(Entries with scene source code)
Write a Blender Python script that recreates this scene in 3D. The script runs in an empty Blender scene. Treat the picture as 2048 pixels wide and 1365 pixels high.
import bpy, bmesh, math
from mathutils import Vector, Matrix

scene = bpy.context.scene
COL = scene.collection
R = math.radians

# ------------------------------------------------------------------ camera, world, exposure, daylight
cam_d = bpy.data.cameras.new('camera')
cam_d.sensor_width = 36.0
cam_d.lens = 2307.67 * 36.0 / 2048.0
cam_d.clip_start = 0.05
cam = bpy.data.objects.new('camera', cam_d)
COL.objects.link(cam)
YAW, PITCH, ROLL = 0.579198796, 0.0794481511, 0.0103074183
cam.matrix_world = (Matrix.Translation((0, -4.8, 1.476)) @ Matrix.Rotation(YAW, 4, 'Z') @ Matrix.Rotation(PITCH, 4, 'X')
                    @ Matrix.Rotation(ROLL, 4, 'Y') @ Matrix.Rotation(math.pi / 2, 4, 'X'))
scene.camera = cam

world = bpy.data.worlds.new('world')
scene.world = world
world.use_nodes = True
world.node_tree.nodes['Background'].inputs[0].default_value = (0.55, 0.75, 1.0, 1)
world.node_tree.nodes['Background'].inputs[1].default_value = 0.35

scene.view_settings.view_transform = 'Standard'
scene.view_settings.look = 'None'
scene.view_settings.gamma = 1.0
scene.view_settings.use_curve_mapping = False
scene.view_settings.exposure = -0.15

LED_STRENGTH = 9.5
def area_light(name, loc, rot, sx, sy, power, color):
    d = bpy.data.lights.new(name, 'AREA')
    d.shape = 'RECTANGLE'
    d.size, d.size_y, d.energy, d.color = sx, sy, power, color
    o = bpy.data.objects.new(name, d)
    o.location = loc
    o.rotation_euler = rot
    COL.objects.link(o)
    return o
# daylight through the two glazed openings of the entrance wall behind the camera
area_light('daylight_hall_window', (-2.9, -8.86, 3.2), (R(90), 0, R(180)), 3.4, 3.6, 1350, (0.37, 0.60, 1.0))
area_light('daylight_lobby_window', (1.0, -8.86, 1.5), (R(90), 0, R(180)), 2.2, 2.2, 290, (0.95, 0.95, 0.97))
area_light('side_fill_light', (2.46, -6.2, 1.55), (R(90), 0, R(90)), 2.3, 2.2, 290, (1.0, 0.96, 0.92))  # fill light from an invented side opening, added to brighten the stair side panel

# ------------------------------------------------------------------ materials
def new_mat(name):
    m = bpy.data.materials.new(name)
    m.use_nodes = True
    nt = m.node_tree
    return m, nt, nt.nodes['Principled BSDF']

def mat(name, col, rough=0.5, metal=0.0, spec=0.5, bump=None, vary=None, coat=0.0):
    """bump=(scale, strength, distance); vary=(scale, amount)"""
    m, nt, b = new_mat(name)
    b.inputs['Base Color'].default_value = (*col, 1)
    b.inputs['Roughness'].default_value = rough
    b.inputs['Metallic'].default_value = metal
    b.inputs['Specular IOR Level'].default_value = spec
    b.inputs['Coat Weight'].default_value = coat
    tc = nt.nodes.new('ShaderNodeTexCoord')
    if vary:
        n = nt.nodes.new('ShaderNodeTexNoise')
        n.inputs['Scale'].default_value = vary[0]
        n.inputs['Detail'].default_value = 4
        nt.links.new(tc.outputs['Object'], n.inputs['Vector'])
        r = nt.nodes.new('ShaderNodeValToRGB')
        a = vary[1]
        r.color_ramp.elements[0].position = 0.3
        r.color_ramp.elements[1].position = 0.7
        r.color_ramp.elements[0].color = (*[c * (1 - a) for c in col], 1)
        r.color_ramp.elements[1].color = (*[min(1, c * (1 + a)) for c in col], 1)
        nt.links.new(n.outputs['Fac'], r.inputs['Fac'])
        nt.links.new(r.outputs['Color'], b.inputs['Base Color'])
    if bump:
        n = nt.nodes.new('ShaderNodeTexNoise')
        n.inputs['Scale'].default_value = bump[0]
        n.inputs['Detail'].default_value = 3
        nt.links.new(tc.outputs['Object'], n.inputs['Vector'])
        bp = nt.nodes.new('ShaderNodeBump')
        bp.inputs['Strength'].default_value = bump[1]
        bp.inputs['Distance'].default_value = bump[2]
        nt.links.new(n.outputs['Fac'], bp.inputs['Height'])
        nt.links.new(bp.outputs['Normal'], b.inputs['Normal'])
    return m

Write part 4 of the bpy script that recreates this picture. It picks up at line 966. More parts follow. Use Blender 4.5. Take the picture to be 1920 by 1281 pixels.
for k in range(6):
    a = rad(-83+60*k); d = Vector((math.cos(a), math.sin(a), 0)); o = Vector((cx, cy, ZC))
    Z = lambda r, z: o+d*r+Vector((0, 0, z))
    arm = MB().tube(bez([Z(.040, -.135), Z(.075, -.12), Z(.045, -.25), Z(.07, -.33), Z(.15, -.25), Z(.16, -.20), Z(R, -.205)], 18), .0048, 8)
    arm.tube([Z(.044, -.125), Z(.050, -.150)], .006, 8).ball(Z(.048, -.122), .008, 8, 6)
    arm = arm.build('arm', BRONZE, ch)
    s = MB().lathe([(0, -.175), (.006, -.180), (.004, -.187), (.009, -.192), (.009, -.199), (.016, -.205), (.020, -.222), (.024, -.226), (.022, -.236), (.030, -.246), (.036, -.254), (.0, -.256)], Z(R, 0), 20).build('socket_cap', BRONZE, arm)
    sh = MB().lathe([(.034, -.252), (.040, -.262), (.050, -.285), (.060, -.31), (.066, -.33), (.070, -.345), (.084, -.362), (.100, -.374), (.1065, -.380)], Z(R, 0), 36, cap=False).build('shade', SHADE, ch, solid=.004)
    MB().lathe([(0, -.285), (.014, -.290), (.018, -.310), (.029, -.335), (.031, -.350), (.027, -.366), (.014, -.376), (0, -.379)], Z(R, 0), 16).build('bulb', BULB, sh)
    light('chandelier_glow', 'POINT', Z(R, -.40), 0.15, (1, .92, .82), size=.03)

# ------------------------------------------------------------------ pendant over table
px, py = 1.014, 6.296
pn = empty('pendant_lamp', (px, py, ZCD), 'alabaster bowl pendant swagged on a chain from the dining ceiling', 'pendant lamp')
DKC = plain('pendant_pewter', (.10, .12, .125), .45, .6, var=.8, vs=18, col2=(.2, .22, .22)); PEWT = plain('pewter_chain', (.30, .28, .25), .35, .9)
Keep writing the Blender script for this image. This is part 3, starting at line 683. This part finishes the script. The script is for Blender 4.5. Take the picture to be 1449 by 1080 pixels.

**Problem description:** Repeat the records above line by line, from the first line through the line that contains "R = math.radians".

**Exercise response:**
Write a Blender Python script that recreates this scene in 3D. The script runs in an empty Blender scene. Treat the picture as 2048 pixels wide and 1365 pixels high.
import bpy, bmesh, math
from mathutils import Vector, Matrix

scene = bpy.context.scene
COL = scene.collection
R = math.radians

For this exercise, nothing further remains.